What is required
Each line that holds the word "this" should be returned.
# Start of Listed records
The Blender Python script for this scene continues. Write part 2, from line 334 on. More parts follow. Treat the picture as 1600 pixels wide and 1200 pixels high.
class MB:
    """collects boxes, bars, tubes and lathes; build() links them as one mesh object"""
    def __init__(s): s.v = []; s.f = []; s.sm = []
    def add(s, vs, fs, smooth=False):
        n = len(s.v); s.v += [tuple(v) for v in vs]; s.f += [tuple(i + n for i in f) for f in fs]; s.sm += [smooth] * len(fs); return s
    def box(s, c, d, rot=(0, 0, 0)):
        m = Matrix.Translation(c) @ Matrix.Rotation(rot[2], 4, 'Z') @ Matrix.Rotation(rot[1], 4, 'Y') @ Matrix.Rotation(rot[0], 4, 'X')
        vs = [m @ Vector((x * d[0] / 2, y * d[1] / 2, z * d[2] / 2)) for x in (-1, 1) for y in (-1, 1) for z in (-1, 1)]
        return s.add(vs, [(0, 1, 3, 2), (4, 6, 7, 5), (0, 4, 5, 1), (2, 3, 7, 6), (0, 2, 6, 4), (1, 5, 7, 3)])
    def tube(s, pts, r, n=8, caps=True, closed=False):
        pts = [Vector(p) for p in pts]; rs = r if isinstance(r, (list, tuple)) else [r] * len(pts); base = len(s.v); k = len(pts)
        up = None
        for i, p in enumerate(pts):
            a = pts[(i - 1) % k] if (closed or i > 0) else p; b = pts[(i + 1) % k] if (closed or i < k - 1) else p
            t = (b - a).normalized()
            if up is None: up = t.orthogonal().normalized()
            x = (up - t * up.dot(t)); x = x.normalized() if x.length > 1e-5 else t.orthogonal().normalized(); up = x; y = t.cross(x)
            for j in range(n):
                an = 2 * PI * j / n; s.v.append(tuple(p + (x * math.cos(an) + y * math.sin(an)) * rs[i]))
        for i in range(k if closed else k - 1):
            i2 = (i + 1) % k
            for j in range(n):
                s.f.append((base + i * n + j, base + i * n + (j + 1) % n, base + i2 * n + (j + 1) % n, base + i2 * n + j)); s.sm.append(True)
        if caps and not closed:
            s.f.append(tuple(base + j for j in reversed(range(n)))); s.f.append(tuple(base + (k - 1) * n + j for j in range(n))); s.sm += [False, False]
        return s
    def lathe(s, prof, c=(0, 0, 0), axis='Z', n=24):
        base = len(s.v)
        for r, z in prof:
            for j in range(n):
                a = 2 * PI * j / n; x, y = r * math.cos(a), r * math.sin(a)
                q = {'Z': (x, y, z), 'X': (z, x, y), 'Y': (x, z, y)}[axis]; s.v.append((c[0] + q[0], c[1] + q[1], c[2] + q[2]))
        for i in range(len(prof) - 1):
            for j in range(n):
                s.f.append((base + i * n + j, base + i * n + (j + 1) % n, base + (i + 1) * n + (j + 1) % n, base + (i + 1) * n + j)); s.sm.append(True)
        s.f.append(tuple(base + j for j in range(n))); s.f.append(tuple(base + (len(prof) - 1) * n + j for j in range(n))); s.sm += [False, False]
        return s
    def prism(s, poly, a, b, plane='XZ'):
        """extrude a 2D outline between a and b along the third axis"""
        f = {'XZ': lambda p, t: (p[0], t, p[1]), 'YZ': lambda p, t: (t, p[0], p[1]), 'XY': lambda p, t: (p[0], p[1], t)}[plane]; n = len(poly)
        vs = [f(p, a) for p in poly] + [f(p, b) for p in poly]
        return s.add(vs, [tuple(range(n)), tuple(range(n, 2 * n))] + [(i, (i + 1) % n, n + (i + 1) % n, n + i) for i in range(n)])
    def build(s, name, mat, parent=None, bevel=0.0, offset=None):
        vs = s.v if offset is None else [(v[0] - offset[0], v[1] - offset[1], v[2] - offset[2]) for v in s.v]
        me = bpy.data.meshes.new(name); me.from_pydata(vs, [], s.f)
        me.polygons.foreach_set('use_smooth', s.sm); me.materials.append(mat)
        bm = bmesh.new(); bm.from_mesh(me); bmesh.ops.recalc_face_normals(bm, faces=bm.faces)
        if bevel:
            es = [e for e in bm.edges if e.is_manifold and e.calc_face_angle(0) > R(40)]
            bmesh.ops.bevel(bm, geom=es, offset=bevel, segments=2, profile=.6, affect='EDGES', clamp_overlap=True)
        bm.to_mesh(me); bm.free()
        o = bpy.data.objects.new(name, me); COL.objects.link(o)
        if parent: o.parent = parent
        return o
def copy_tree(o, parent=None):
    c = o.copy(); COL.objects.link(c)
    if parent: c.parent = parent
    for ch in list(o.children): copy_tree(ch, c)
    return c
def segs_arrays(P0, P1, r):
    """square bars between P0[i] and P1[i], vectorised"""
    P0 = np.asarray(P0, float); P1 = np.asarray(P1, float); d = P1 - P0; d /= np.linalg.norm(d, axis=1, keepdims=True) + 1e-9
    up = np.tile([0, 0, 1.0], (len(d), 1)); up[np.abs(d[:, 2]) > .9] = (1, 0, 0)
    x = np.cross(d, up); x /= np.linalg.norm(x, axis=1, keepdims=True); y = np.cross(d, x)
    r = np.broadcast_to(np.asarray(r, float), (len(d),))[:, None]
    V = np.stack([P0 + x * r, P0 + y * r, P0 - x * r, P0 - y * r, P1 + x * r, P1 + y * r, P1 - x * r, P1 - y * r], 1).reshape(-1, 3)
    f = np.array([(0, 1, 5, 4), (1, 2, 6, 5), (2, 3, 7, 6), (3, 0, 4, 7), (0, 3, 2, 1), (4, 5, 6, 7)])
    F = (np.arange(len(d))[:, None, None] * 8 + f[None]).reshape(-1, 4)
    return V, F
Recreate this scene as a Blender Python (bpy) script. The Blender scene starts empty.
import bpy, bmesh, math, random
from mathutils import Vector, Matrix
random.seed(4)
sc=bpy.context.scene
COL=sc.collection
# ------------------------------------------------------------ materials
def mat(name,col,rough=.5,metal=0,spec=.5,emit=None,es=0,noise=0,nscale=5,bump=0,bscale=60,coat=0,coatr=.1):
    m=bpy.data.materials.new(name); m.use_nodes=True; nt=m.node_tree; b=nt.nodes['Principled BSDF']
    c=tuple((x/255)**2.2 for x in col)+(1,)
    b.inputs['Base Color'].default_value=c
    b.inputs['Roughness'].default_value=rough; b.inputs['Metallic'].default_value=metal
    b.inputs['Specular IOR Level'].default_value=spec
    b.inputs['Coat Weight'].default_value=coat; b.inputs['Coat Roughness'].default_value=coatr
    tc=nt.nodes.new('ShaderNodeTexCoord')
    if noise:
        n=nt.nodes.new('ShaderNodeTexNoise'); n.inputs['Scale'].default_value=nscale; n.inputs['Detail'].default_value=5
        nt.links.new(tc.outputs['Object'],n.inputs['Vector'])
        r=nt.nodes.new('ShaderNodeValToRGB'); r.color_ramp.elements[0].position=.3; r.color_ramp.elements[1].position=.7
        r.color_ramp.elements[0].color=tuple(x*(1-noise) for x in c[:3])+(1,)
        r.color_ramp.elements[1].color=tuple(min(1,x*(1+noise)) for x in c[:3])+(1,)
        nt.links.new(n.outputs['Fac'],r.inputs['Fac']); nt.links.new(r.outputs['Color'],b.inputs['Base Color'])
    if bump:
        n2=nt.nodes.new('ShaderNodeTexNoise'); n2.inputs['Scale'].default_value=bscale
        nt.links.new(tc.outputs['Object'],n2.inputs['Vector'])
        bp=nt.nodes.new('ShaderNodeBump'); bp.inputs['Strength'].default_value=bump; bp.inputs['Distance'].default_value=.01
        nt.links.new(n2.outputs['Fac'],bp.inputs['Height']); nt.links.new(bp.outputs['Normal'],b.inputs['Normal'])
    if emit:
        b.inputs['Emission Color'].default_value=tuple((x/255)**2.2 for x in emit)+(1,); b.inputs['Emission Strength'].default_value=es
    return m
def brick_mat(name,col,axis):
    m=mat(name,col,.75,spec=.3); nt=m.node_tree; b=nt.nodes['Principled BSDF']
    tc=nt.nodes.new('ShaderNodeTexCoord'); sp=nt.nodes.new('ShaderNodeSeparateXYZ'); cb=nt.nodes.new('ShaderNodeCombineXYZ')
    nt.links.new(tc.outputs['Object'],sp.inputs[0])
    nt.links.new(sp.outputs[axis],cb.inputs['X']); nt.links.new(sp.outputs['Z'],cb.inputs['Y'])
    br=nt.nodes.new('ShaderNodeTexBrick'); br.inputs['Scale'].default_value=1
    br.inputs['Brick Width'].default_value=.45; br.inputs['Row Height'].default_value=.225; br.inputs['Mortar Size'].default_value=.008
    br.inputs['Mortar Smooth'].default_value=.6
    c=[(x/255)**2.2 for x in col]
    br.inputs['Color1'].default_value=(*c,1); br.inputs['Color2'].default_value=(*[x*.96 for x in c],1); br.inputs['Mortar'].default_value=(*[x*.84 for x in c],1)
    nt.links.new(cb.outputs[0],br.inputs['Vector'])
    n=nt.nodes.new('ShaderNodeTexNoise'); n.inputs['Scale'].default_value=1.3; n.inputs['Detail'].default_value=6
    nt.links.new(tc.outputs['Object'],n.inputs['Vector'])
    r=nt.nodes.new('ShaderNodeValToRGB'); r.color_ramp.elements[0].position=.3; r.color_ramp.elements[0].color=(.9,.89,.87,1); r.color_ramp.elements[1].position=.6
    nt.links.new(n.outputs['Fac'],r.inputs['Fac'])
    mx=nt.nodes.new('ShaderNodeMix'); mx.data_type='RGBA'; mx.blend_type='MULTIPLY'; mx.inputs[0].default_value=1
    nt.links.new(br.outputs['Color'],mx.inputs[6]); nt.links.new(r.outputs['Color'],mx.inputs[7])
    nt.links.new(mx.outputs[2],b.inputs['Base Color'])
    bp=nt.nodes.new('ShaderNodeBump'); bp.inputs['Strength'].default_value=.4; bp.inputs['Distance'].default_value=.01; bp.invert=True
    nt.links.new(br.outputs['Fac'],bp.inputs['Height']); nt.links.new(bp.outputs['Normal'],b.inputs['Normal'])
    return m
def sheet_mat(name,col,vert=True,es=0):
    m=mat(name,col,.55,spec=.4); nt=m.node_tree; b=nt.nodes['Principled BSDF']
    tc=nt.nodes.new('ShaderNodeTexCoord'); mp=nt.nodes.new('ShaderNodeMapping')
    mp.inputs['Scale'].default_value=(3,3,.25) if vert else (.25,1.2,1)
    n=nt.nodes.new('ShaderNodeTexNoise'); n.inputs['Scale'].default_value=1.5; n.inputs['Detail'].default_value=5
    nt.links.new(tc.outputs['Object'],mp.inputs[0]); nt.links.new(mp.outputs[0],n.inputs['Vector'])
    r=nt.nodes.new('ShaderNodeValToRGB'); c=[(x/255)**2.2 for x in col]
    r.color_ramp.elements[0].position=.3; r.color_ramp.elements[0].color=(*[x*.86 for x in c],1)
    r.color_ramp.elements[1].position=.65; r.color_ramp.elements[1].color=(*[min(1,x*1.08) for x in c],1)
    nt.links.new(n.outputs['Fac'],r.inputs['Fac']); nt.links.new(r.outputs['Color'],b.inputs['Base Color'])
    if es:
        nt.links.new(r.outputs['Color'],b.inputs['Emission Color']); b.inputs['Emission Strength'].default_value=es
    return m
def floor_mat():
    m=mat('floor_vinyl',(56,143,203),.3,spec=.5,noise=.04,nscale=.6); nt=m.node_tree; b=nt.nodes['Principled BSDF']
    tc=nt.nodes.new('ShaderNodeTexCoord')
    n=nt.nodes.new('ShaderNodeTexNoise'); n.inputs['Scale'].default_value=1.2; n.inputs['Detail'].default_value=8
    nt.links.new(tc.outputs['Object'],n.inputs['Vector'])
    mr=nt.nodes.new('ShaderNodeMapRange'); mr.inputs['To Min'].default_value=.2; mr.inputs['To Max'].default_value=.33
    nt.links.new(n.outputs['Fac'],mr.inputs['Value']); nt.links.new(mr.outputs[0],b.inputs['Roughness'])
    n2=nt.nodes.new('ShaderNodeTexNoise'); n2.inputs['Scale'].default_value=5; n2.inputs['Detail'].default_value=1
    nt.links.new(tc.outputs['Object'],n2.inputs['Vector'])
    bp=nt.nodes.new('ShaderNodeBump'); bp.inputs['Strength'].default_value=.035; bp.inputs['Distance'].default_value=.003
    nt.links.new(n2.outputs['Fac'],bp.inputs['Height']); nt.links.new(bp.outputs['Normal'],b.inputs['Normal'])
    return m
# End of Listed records
Solved exercise
The Blender Python script for this scene continues. Write part 2, from line 334 on. More parts follow. Treat the picture as 1600 pixels wide and 1200 pixels high.
Recreate this scene as a Blender Python (bpy) script. The Blender scene starts empty.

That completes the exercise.